## [Instructions to follow]
Using the material below, repeat exactly the lines from the one with "Build this scene" through the one with "ROT = Euler((R(90", ends included, without any images.

## [Provided material]
—————

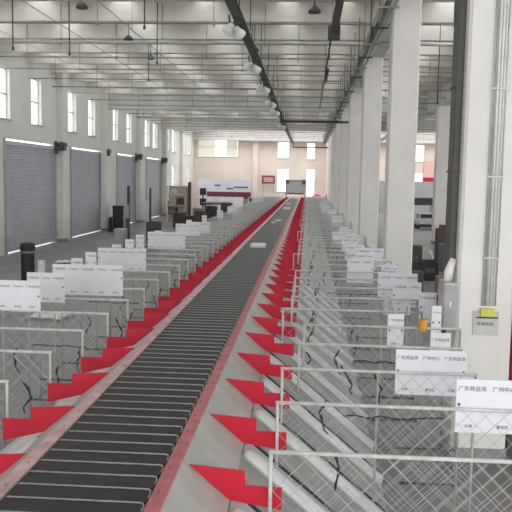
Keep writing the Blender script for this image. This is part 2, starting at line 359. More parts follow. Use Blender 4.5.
# chutes (profile in e: distance from belt edge)
zs = lambda e: (1.425 - .845 * (e - .085)) if e < .345 else (1.205 - .825 * (e - .345))
P = .925
def chute_parts(side, far=False):
    S = lambda e: sgn(side, e) - sgn(side, 0)
    def order(p): return p if side > 0 else p[::-1]
    out = {}
    d = MB(); d.prism(order([(S(.085), zs(.085) + .0), (S(.345), zs(.345)), (S(.345), zs(.345) - .12), (S(.085), zs(.085) - .03)]), .004, P - .004); out['deck_panel'] = (d, 'deck')
    f = MB(); f.prism(order([(S(.122), 1.402), (S(.432), 1.381), (S(.437), 1.297), (S(.640), 1.293), (S(.640), 1.165 if side > 0 else 1.135), (S(.350), zs(.345) + .004)]), -.006, .006); out['divider_fin'] = (f, 'red')
    # chute floor, trough lower than rails
    e1 = 1.482; fl = MB()
    fl.prism(order([(S(.345), zs(.345) - .05), (S(e1), zs(e1) - .05), (S(e1), zs(e1) - .07), (S(.345), zs(.345) - .07)]), .237, P - .117); out['slide_floor'] = (fl, 'slide')
    # side rail: rounded white cover following the slope
    t = MB(); pts = []; n = 14; r = .062; ds = Vector((1, -.825)).normalized(); nn = Vector((.825, 1)).normalized()
    rings = []; es = [.35, .355, .37, .40, .44, .9, e1 - .02]; rr = [.15, .5, .8, .95, 1, 1, 1]
    for e, q in zip(es, rr):
        for kq in range(n + 1):
            a = PI * kq / n
            rings.append((S(e) + (1 if side > 0 else -1) * nn.x * r * q * math.sin(a), -.05 - r * q * math.cos(a), zs(e) - .045 + nn.y * r * q * 1.1 * math.sin(a)))
    fs = [(i * (n + 1) + k, i * (n + 1) + k + 1, (i + 1) * (n + 1) + k + 1, (i + 1) * (n + 1) + k) for i in range(len(es) - 1) for k in range(n)] + [tuple(range(n + 1))[::-1], tuple(range((len(es) - 1) * (n + 1), len(es) * (n + 1)))]
    t.add(rings, fs, True); out['side_cover'] = (t, 'tube')
    # flat light shelf beside the cover, with a side skirt down to the trough
    s = MB(); s.prism(order([(S(.35), zs(.35) - .035), (S(e1), zs(e1) - .035), (S(e1), zs(e1) - .16), (S(.35), zs(.35) - .16)]), -.115, .205); out['side_panel'] = (s, 'deck')
    g = MB(); g.prism(order([(S(.345), zs(.345) - .02), (S(e1), zs(e1) - .02), (S(e1), zs(e1) - .17), (S(.345), zs(.345) - .17)]), .205, .237); out['gap_strip'] = (g, 'black')
    return out
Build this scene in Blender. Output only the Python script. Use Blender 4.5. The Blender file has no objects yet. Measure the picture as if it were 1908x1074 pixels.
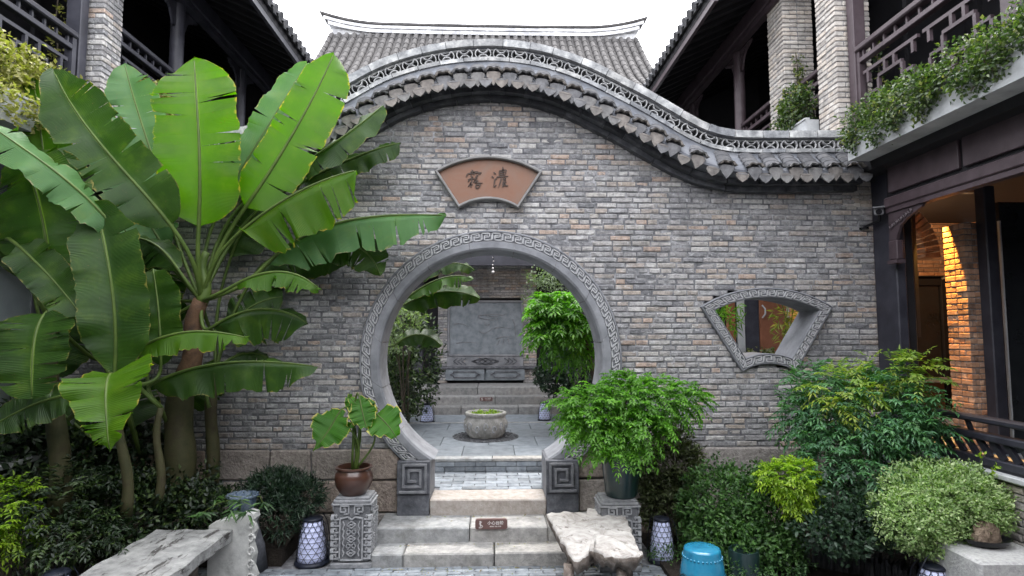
import bpy, math, random
import numpy as np
from mathutils import Vector, Matrix, Euler

random.seed(11); np.random.seed(11)
R = math.radians
SC = bpy.context.scene
COL = SC.collection

# ------------------------------------------------------------------ camera
F = 1098.0                      # focal length in photo pixels (1908 wide)
EYE = Vector((0, 0, 2.15))
cam = bpy.data.cameras.new('camera'); cam_o = bpy.data.objects.new('camera', cam); COL.objects.link(cam_o)
cam.sensor_width = 36; cam.lens = F / 1908 * 36; cam.clip_start = 0.05; cam.clip_end = 500
cam_o.location = EYE; cam_o.rotation_euler = (R(90 + 4.32), 0, R(-1.88)); SC.camera = cam_o
ROT = Euler((R(90 + 4.32), 0, R(-1.88))).to_matrix()

# ------------------------------------------------------------------ sky and sun (soft overcast day)
SUN_EL, SUN_AZ = 62, 12
w = bpy.data.worlds.new('World'); SC.world = w; w.use_nodes = True
nt = w.node_tree; nt.nodes.clear()
sky = nt.nodes.new('ShaderNodeTexSky'); sky.sky_type = 'NISHITA'; sky.sun_disc = False
sky.sun_elevation = R(SUN_EL); sky.sun_rotation = R(SUN_AZ); sky.dust_density = 4; sky.air_density = 1.0
hs = nt.nodes.new('ShaderNodeHueSaturation'); hs.inputs['Saturation'].default_value = 0.30
mxs = nt.nodes.new('ShaderNodeMix'); mxs.data_type = 'RGBA'; mxs.inputs['Factor'].default_value = 0.6
mxs.inputs['B'].default_value = (9.9, 10.0, 10.4, 1)        # the even cloud layer
bg = nt.nodes.new('ShaderNodeBackground'); bg.inputs['Strength'].default_value = 0.15
out = nt.nodes.new('ShaderNodeOutputWorld')
nt.links.new(sky.outputs[0], hs.inputs['Color']); nt.links.new(hs.outputs[0], mxs.inputs['A'])
nt.links.new(mxs.outputs['Result'], bg.inputs['Color']); nt.links.new(bg.outputs[0], out.inputs['Surface'])
sun = bpy.data.lights.new('sun', 'SUN'); sun.energy = 0.6; sun.angle = R(28); sun.color = (1, .97, .92)
sun_o = bpy.data.objects.new('sun', sun); COL.objects.link(sun_o)
sv = Vector((math.sin(R(SUN_AZ)) * math.cos(R(SUN_EL)), math.cos(R(SUN_AZ)) * math.cos(R(SUN_EL)), math.sin(R(SUN_EL))))
sun_o.rotation_euler = sv.to_track_quat('Z', 'Y').to_euler()
SC.view_settings.view_transform = 'Standard'; SC.view_settings.look = 'None'
SC.view_settings.exposure = 2.4; SC.view_settings.gamma = 1; SC.view_settings.use_curve_mapping = False
SC.cycles.max_bounces = 8; SC.cycles.transparent_max_bounces = 8
SC.cycles.use_denoising = True

# ------------------------------------------------------------------ measuring helpers
def at(px, py, Y):
    d = ROT @ Vector(((px - 954) / F, -(py - 537) / F, -1)); return EYE + d * (Y / d.y)
def onz(px, py, z):
    d = ROT @ Vector(((px - 954) / F, -(py - 537) / F, -1)); return EYE + d * ((z - EYE.z) / d.z)
def lerp(a, b, t): return a + (b - a) * t
def rr(a, b): return random.uniform(a, b)

# ------------------------------------------------------------------ object helpers
WORLD = {}
def wpos(o): return WORLD.get(o.name, Vector((0, 0, 0))) if o is not None else Vector((0, 0, 0))
def tag(o, label=None, cat=None, group=None, kind=None):
    if label: o['label'] = label
    if cat: o['category'] = cat
    if group: o['group'] = group
    if kind: o['kind'] = kind
    return o
def thing(name, label, cat, loc=(0, 0, 0), group=None, kind=None):
    o = bpy.data.objects.new(name, None); COL.objects.link(o); o.empty_display_size = .1
    o.location = loc; WORLD[o.name] = Vector(loc)
    return tag(o, label, cat, group, kind)
def link(name, me, parent=None, loc=(0, 0, 0), rot=None, scale=None):
    """Link mesh data as an object standing at world position loc under parent."""
    o = bpy.data.objects.new(name, me); COL.objects.link(o); loc = Vector(loc)
    WORLD[o.name] = loc
    if parent is not None: o.parent = parent; o.location = loc - wpos(parent)
    else: o.location = loc
    if rot is not None: o.rotation_euler = rot
    if scale is not None: o.scale = scale
    return o
def copy_tree(src, loc, label=None, rotz=None, scale=None):
    c = src.copy(); COL.objects.link(c); c.location = loc; WORLD[c.name] = Vector(loc)
    if label: c['label'] = label
    if rotz is not None: c.rotation_euler = (0, 0, rotz)
    if scale is not None: c.scale = scale
    for ch in list(src.children):
        d = ch.copy(); COL.objects.link(d); d.parent = c
        for g in list(ch.children):
            e = g.copy(); COL.objects.link(e); e.parent = d
    return c

class MB:
    """Collects faces, builds one mesh object."""
    def __init__(s): s.v = []; s.f = []; s.r = []; s.rv = None
    def add(s, vs, fs, r=None):
        b = len(s.v); s.v.extend([tuple(p) for p in vs]); r = random.random() if r is None else r
        for f in fs: s.f.append(tuple(i + b for i in f)); s.r.append(r)
    def box(s, x0, x1, y0, y1, z0, z1, r=None, M=None, jit=0, bev=0):
        if bev:
            return s.bbox(x0, x1, y0, y1, z0, z1, bev, r, M, jit)
        P = [Vector((x, y, z)) for z in (z0, z1) for x, y in ((x0, y0), (x1, y0), (x1, y1), (x0, y1))]
        if jit: P = [p + Vector((rr(-jit, jit), rr(-jit, jit), rr(-jit, jit))) for p in P]
        if M is not None: P = [M @ p for p in P]
        s.add(P, [(0, 3, 2, 1), (4, 5, 6, 7), (0, 1, 5, 4), (1, 2, 6, 5), (2, 3, 7, 6), (3, 0, 4, 7)], r)
    def bbox(s, x0, x1, y0, y1, z0, z1, b, r=None, M=None, jit=0):
        """box with chamfered edges (24 verts)"""
        X = (x0, x1); Y = (y0, y1); Z = (z0, z1); P = []; idx = {}
        for i in (0, 1):
            for j in (0, 1):
                for k in (0, 1):
                    c = Vector((X[i], Y[j], Z[k])); q = Vector((rr(-jit, jit), rr(-jit, jit), rr(-jit, jit))) if jit else Vector((0, 0, 0))
                    sx, sy, sz = (b if i == 0 else -b), (b if j == 0 else -b), (b if k == 0 else -b)
                    idx[(i, j, k, 0)] = len(P); P.append(c + q + Vector((0, sy, sz)))
                    idx[(i, j, k, 1)] = len(P); P.append(c + q + Vector((sx, 0, sz)))
                    idx[(i, j, k, 2)] = len(P); P.append(c + q + Vector((sx, sy, 0)))
        fs = []
        D = idx
        for i in (0, 1):
            f = [D[(i, 0, 0, 0)], D[(i, 1, 0, 0)], D[(i, 1, 1, 0)], D[(i, 0, 1, 0)]]; fs.append(f if i else f[::-1])
            f = [D[(0, i, 0, 1)], D[(1, i, 0, 1)], D[(1, i, 1, 1)], D[(0, i, 1, 1)]]; fs.append(f if not i else f[::-1])
            f = [D[(0, 0, i, 2)], D[(1, 0, i, 2)], D[(1, 1, i, 2)], D[(0, 1, i, 2)]]; fs.append(f if i else f[::-1])
        for j in (0, 1):
            for k in (0, 1): fs.append([D[(0, j, k, 1)], D[(1, j, k, 1)], D[(1, j, k, 2)], D[(0, j, k, 2)]])
        for i in (0, 1):
            for k in (0, 1): fs.append([D[(i, 0, k, 0)], D[(i, 1, k, 0)], D[(i, 1, k, 2)], D[(i, 0, k, 2)]])
            for j in (0, 1): fs.append([D[(i, j, 0, 0)], D[(i, j, 1, 0)], D[(i, j, 1, 1)], D[(i, j, 0, 1)]])
        for i in (0, 1):
            for j in (0, 1):
                for k in (0, 1): fs.append([D[(i, j, k, 0)], D[(i, j, k, 1)], D[(i, j, k, 2)]])
        if M is not None: P = [M @ p for p in P]
        s.add(P, fs, r)
    def bar(s, a, b, wd, th, up=(0, 0, 1), r=None, bev=0):
        """rectangular bar from a to b; wd across, th along up"""
        a = Vector(a); b = Vector(b); d = b - a; L = d.length; d.normalize(); u = Vector(up)
        n = d.cross(u)
        if n.length < 1e-6: n = d.cross(Vector((1, 0, 0)))
        n.normalize(); u = n.cross(d)
        M = Matrix.Translation(a) @ Matrix((d, n, u)).transposed().to_4x4()
        s.box(0, L, -wd / 2, wd / 2, -th / 2, th / 2, r, M, bev=bev)
    def tube(s, pts, rad, n=6, r=None, caps=True):
        pts = [Vector(p) for p in pts]; m = len(pts)
        if not hasattr(rad, '__len__'): rad = [rad] * m
        up = Vector((0, 0, 1)); vs = []; prev = None
        for i, p in enumerate(pts):
            t = (pts[min(i + 1, m - 1)] - pts[max(i - 1, 0)])
            t = t.normalized() if t.length > 1e-9 else Vector((0, 0, 1))
            if prev is None:
                a = t.cross(up)
                if a.length < .05: a = t.cross(Vector((1, 0, 0)))
            else:
                a = prev - t * prev.dot(t)
            a.normalize(); b = t.cross(a); prev = a
            for k in range(n):
                an = 2 * math.pi * k / n
                vs.append(p + (a * math.cos(an) + b * math.sin(an)) * rad[i])
        fs = [(i * n + k, i * n + (k + 1) % n, (i + 1) * n + (k + 1) % n, (i + 1) * n + k) for i in range(m - 1) for k in range(n)]
        if caps: fs += [tuple(range(n))[::-1], tuple((m - 1) * n + k for k in range(n))]
        s.add(vs, fs, r)
    def lathe(s, prof, c=(0, 0, 0), n=28, r=None, sx=1, sy=1, bump=None):
        vs = []; m = len(prof)
        for j, (ra, z) in enumerate(prof):
            for k in range(n):
                an = 2 * math.pi * k / n; q = ra + (bump(an, z) if bump else 0)
                vs.append((c[0] + q * math.cos(an) * sx, c[1] + q * math.sin(an) * sy, c[2] + z))
        fs = [(i * n + k, i * n + (k + 1) % n, (i + 1) * n + (k + 1) % n, (i + 1) * n + k) for i in range(m - 1) for k in range(n)]
        if prof[0][0] > 1e-4: fs.append(tuple(range(n))[::-1])
        if prof[-1][0] > 1e-4: fs.append(tuple((m - 1) * n + k for k in range(n)))
        s.add(vs, fs, r)
    def prism(s, poly, y0, y1, r=None, M=None):
        """poly in (x,z), extruded y0..y1; front (y0) faces -Y"""
        n = len(poly); vs = [Vector((x, y0, z)) for x, z in poly] + [Vector((x, y1, z)) for x, z in poly]
        fs = [tuple(range(n)), tuple(range(2 * n - 1, n - 1, -1))] + [(i, i + n, (i + 1) % n + n, (i + 1) % n) for i in range(n)]
        if M is not None: vs = [M @ p for p in vs]
        s.add(vs, fs, r)
    def strip(s, A, B, r=None):
        """quads between two equal-length point rows"""
        n = len(A); s.add(list(A) + list(B), [(i, i + 1, n + i + 1, n + i) for i in range(n - 1)], r)
    def mesh(s, name, m, smooth=False, org=(0, 0, 0)):
        me = bpy.data.meshes.new(name); o = Vector(org)
        me.from_pydata([(p[0] - o.x, p[1] - o.y, p[2] - o.z) for p in s.v], [], s.f)
        a = me.attributes.new('rnd', 'FLOAT', 'FACE'); a.data.foreach_set('value', np.array(s.r, dtype=np.float32))
        if smooth: me.polygons.foreach_set('use_smooth', [True] * len(me.polygons))
        me.materials.append(m); me.update()
        return me
    def build(s, name, m, parent=None, smooth=False, label=None, kind=None, org=None, cat=None, group=None):
        """one object, vertices given in world space; origin at org"""
        org = wpos(parent) if org is None else Vector(org)
        o = link(name, s.mesh(name, m, smooth, org), parent, org)
        return tag(o, label, cat, group, kind)

def sharp(o, ang=35):
    me = o.data
    me.polygons.foreach_set('use_smooth', [True] * len(me.polygons))
    try: me.set_sharp_from_angle(angle=R(ang))
    except Exception: pass
    return o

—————

## [Answer in full]
Build this scene in Blender. Output only the Python script. Use Blender 4.5. The Blender file has no objects yet. Measure the picture as if it were 1908x1074 pixels.
import bpy, math, random
import numpy as np
from mathutils import Vector, Matrix, Euler

random.seed(11); np.random.seed(11)
R = math.radians
SC = bpy.context.scene
COL = SC.collection

# ------------------------------------------------------------------ camera
F = 1098.0                      # focal length in photo pixels (1908 wide)
EYE = Vector((0, 0, 2.15))
cam = bpy.data.cameras.new('camera'); cam_o = bpy.data.objects.new('camera', cam); COL.objects.link(cam_o)
cam.sensor_width = 36; cam.lens = F / 1908 * 36; cam.clip_start = 0.05; cam.clip_end = 500
cam_o.location = EYE; cam_o.rotation_euler = (R(90 + 4.32), 0, R(-1.88)); SC.camera = cam_o
ROT = Euler((R(90 + 4.32), 0, R(-1.88))).to_matrix()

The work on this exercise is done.